In order for young people to feel safe talking to their parents, teachers or counselors about drug use, these adults must be properly informed and ready to respond in a helpful way. Parents especially need the most help being properly informed about adolescent drug use.

Schools or drug counselors could do more to make information accessible to parents. Parents could also consider seeing drug counselors without their children to learn how to talk to their kids, how to help them and what resources are available. Learning small but helpful tips such as how to eliminate emotions like anger, disappointment or extreme sadness when talking to their kids would be helpful.

Making adolescents feel comfortable and supported in their environment is essential for them to open up and help them rebuild their minds and bodies without the use of drugs.
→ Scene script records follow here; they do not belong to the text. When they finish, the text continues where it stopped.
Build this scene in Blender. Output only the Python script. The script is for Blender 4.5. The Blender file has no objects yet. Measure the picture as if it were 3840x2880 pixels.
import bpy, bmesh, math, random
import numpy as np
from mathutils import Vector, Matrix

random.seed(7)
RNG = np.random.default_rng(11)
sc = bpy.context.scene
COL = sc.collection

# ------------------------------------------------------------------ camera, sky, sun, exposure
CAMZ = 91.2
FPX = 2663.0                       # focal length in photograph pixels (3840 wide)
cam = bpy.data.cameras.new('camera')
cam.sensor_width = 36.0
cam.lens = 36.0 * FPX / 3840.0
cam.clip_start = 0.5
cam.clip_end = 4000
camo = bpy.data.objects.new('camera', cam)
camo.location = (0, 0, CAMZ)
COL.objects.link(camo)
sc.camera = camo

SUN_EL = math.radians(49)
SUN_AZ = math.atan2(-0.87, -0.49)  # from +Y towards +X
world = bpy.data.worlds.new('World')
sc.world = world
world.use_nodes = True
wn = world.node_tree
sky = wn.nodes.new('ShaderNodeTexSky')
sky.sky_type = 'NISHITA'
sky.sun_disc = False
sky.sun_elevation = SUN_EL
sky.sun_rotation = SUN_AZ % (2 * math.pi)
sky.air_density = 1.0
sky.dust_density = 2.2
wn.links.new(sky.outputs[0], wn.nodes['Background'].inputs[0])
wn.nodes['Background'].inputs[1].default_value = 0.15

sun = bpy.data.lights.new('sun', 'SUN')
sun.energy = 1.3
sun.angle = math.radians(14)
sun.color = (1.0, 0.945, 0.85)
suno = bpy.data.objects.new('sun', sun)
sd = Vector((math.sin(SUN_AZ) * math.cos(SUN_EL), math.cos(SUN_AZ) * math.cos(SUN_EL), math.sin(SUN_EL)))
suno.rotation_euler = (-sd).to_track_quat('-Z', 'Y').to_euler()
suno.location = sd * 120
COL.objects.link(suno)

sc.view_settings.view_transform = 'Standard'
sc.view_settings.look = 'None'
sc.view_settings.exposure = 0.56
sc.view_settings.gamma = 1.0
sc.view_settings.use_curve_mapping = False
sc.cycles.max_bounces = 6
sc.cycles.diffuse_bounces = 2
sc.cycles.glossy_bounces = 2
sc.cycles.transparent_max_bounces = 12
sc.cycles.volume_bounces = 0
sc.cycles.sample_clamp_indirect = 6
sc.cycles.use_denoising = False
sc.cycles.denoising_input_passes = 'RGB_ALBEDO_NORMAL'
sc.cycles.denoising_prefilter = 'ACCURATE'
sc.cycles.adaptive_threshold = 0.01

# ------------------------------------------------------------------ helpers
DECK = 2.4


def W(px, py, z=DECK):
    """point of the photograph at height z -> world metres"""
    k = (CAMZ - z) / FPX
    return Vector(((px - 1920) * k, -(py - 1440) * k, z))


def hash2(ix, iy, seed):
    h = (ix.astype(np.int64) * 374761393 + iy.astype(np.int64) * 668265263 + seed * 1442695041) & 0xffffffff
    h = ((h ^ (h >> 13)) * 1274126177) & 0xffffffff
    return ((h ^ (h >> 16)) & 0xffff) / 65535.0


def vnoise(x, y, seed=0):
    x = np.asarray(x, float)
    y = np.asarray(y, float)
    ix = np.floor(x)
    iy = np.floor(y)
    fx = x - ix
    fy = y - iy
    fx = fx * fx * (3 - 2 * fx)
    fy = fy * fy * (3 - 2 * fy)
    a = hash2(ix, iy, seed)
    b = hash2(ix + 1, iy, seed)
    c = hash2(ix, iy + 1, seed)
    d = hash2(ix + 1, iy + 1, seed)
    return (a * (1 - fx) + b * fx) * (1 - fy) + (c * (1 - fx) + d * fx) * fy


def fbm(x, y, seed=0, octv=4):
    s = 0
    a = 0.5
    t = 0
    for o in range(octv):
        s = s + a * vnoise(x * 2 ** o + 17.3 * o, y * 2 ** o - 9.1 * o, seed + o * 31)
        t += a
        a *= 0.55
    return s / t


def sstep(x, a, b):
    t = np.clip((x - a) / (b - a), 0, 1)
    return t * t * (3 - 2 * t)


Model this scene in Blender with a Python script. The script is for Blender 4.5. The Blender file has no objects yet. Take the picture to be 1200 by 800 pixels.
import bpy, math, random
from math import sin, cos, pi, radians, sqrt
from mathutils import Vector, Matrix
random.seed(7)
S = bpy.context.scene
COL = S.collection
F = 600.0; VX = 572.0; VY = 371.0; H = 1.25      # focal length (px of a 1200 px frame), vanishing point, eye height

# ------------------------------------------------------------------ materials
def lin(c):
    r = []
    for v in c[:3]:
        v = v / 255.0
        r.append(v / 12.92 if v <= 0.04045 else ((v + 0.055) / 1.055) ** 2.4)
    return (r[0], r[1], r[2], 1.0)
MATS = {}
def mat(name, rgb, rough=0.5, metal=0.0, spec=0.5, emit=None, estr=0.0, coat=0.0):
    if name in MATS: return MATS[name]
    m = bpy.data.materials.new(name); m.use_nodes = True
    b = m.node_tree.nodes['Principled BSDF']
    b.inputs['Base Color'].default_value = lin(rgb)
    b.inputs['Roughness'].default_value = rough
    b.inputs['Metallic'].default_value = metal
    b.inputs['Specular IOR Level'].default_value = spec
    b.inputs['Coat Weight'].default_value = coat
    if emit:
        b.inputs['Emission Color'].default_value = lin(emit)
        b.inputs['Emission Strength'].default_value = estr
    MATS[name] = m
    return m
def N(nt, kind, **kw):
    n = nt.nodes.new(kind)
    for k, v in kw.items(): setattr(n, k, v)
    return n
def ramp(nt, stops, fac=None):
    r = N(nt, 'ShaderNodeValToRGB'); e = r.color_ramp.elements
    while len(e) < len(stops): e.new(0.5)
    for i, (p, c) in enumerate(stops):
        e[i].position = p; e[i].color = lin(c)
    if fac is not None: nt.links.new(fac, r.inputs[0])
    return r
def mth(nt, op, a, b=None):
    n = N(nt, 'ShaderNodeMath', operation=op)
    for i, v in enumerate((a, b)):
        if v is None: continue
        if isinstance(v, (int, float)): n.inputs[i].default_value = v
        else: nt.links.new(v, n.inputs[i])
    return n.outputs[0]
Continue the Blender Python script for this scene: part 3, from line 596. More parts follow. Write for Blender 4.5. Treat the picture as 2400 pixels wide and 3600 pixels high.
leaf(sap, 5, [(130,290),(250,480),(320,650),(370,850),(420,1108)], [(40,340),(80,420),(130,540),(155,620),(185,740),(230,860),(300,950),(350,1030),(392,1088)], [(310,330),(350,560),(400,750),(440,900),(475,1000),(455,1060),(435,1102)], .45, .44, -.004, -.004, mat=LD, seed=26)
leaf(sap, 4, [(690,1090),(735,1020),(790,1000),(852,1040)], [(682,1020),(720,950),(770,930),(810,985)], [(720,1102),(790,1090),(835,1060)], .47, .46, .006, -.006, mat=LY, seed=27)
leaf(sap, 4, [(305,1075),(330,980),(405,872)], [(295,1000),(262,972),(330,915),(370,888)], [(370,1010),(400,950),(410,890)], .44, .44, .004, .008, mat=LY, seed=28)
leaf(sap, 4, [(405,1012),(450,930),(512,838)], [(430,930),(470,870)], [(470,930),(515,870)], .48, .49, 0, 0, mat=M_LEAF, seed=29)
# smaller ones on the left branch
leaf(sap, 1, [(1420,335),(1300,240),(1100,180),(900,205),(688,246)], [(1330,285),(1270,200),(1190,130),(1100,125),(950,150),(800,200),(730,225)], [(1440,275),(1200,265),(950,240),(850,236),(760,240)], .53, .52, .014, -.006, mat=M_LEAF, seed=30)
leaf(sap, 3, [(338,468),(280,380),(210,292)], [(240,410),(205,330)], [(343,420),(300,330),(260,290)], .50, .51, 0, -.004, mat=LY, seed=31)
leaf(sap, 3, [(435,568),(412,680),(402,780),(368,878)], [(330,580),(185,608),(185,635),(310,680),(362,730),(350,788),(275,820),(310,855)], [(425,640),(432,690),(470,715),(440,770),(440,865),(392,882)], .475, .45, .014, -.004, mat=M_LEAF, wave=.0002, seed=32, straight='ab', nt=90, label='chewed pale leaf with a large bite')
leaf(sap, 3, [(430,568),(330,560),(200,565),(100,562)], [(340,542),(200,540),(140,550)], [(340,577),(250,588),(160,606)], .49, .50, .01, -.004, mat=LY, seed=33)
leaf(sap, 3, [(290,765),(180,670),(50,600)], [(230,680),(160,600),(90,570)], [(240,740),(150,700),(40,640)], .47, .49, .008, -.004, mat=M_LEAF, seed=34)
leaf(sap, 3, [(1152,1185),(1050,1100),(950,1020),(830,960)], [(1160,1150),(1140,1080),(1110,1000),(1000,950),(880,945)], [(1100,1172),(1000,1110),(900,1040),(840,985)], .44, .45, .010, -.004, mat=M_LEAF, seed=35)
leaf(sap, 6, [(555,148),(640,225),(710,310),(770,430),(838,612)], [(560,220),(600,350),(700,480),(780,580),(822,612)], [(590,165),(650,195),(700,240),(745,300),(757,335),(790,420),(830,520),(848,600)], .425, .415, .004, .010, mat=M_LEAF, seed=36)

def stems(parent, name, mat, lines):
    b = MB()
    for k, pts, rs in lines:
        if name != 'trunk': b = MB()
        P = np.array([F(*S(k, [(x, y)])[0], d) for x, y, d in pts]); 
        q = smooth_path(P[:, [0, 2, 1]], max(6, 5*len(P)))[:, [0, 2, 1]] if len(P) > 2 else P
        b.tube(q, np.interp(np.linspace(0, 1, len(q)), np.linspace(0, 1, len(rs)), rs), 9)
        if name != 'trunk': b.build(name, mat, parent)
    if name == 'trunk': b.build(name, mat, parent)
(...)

School systems try to prevent students from using drugs. But as kids grow, drugs become more accessible, and life becomes incredibly stressful. Young people become more curious. It’s important to continue drug education into high school and even beyond. Rather than scaring kids into not doing drugs, as some programs do, it’s more helpful to bring in those who have overcome addiction to talk openly and honestly with young people.

But ultimately we need to change the way we think about and treat drug use. Instead of shunning people with addiction and blaming them for their downward spiral, we must make them feel safe, so they can be comfortable enough to take that first step to get help — because you can’t force anyone to change if they’re not ready.

What we can do is make sure we’re giving children of next generations the right tools to avoid the temptations of drugs, as it could very well be the difference between life and death.

Chris Michaud teaches journalism at the Granite State Arts Academy in Salem, New Hampshire.